= Written problem =
Collect each line holding the string "objects".

— start of Available data —

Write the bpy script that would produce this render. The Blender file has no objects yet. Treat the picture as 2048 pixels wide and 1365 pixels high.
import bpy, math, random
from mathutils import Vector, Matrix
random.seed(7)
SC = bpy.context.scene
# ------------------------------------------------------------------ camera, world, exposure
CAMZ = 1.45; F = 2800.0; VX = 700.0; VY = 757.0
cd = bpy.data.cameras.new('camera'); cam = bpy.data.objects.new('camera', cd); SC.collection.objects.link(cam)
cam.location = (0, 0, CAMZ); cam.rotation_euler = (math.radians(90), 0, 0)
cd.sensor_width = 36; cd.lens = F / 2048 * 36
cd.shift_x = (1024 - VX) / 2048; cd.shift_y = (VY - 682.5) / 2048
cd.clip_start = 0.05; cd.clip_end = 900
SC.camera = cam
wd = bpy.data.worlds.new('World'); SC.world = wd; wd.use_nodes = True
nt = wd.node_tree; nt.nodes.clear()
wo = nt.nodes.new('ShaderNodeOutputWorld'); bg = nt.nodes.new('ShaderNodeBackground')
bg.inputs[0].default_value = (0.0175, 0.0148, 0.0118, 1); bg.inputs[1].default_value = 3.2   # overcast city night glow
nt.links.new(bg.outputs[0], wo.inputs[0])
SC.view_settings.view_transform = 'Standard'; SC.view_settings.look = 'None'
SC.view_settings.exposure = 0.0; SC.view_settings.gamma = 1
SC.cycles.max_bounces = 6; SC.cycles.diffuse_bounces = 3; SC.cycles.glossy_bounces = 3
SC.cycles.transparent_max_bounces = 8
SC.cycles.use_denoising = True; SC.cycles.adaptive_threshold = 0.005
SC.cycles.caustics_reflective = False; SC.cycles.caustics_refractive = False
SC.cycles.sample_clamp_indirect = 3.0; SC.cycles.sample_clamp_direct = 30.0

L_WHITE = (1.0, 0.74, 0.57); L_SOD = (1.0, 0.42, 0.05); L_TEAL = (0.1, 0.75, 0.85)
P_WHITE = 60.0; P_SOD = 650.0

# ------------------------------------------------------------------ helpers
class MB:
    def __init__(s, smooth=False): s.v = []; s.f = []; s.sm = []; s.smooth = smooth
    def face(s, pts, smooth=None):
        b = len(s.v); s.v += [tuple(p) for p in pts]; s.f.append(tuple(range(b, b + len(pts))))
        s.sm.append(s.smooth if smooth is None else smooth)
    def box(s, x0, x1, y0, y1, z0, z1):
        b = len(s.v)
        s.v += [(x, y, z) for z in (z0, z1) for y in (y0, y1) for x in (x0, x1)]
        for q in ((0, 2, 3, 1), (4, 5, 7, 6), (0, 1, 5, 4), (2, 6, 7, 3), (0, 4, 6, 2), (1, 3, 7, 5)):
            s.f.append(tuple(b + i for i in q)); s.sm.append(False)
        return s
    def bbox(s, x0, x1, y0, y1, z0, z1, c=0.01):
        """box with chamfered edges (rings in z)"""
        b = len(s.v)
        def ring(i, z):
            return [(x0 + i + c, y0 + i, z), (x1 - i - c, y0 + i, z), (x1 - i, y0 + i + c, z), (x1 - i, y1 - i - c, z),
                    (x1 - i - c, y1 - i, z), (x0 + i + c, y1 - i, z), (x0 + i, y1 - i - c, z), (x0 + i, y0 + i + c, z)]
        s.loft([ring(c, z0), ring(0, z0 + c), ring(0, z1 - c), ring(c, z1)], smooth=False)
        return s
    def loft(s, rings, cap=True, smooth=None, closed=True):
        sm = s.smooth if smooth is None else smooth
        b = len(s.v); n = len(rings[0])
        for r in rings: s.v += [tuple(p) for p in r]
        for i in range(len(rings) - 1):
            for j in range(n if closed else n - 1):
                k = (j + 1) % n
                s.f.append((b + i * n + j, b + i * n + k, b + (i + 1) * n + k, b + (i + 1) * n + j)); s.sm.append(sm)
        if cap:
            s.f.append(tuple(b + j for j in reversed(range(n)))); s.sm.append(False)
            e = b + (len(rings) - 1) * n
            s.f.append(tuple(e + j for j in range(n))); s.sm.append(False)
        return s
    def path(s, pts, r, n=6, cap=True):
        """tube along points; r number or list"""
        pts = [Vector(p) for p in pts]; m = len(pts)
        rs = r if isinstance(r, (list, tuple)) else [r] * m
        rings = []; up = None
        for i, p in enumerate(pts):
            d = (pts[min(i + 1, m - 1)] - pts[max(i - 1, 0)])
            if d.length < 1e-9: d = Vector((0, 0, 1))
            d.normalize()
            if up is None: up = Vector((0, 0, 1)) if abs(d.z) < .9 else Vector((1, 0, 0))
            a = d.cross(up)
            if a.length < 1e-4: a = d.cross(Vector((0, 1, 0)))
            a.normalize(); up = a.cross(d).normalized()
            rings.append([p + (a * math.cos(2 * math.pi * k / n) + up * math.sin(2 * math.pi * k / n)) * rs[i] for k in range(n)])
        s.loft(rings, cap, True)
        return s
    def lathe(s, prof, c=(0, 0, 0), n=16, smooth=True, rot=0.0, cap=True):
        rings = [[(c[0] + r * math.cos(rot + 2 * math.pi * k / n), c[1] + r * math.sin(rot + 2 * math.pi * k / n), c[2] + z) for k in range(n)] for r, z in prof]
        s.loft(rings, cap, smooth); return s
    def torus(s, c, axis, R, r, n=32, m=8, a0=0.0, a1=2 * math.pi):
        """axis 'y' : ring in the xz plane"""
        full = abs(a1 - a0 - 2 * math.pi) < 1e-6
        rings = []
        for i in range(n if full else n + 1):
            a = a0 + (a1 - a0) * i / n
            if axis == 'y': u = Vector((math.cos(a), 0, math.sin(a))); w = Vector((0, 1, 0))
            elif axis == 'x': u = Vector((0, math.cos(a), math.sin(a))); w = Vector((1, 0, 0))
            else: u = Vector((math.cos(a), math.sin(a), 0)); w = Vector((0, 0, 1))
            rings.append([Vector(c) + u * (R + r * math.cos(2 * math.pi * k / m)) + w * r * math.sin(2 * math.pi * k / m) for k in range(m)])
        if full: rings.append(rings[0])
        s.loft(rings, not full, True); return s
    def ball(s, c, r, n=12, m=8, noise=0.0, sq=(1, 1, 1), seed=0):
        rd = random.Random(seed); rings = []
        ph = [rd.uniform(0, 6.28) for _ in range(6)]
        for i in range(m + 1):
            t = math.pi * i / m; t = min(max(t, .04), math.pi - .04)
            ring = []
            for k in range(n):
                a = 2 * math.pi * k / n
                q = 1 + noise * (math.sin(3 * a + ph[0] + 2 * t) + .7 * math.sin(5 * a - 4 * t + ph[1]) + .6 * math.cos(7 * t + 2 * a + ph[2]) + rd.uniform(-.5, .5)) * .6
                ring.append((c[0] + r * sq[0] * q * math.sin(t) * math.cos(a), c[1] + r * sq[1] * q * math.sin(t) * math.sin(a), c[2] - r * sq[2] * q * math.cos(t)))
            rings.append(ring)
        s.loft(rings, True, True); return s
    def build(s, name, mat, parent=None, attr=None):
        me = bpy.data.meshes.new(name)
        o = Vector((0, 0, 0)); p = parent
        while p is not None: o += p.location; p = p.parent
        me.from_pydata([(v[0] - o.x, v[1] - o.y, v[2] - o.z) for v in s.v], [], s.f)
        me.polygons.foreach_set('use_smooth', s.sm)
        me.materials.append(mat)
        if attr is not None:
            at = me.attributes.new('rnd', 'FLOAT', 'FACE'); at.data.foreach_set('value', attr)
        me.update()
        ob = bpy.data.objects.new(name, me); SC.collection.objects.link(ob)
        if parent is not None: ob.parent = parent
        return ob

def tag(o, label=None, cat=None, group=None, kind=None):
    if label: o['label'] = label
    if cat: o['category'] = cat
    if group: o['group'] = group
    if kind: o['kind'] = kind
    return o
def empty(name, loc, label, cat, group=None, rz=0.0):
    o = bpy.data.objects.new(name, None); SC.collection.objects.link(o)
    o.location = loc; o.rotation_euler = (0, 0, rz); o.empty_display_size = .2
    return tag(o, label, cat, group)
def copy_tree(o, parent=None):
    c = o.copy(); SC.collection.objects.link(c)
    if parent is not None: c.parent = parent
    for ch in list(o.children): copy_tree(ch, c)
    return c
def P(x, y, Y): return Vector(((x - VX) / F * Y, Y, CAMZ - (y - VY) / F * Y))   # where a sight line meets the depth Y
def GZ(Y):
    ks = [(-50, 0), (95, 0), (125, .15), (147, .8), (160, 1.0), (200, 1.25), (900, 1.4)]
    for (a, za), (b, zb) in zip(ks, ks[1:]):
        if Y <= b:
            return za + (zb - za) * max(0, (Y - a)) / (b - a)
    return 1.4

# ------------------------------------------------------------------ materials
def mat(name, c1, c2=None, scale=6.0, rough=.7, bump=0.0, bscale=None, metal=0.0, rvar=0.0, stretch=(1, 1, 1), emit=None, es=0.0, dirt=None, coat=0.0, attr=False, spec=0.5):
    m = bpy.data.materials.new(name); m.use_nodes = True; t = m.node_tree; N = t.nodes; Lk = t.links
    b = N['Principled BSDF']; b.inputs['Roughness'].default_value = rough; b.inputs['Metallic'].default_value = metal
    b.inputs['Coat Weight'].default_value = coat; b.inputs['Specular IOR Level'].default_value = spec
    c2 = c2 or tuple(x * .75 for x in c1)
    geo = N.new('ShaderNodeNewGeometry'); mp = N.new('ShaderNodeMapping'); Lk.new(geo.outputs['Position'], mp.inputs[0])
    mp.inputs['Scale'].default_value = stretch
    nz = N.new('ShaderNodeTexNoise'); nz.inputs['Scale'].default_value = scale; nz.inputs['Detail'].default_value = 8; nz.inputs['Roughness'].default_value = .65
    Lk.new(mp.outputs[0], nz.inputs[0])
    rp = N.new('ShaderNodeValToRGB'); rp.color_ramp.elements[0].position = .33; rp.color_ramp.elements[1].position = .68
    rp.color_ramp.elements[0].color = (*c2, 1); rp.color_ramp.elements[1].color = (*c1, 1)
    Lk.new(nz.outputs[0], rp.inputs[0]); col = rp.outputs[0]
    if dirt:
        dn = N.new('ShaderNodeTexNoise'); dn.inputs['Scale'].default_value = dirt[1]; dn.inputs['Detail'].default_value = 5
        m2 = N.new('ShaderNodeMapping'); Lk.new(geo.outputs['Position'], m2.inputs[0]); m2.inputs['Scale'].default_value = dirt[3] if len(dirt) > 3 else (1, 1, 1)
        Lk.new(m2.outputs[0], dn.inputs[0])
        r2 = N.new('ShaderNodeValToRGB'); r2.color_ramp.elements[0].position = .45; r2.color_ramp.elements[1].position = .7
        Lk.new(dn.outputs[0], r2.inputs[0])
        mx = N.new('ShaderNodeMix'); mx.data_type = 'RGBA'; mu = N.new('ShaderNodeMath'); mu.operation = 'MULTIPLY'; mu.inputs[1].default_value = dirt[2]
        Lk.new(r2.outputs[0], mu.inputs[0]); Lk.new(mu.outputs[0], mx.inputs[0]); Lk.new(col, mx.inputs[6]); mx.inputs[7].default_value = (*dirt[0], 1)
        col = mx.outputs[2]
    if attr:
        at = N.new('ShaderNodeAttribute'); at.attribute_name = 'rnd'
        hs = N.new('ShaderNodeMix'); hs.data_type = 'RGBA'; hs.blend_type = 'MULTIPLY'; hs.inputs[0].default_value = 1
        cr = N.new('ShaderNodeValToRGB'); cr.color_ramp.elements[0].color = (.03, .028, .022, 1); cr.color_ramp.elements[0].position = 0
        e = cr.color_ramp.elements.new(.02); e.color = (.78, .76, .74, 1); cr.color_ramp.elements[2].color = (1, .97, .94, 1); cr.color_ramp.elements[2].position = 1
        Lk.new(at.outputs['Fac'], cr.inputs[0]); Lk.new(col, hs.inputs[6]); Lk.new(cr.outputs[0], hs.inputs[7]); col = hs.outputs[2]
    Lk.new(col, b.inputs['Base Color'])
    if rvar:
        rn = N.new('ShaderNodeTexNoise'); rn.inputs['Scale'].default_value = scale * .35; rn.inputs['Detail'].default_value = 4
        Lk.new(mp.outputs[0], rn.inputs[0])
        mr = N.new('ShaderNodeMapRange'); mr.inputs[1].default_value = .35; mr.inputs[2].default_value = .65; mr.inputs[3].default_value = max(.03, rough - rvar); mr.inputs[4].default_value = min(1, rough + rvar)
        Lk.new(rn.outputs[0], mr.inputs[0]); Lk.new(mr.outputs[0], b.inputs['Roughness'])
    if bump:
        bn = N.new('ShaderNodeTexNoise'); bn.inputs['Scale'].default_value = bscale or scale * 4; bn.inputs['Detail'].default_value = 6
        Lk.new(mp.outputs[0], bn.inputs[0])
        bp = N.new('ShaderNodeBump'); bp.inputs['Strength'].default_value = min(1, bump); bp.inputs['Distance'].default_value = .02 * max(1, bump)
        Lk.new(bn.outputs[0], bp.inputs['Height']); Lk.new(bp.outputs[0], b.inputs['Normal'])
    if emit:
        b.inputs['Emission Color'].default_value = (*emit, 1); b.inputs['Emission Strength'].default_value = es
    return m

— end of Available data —

= Result below =
Write the bpy script that would produce this render. The Blender file has no objects yet. Treat the picture as 2048 pixels wide and 1365 pixels high.
cd = bpy.data.cameras.new('camera'); cam = bpy.data.objects.new('camera', cd); SC.collection.objects.link(cam)
        ob = bpy.data.objects.new(name, me); SC.collection.objects.link(ob)
    o = bpy.data.objects.new(name, None); SC.collection.objects.link(o)
    c = o.copy(); SC.collection.objects.link(c)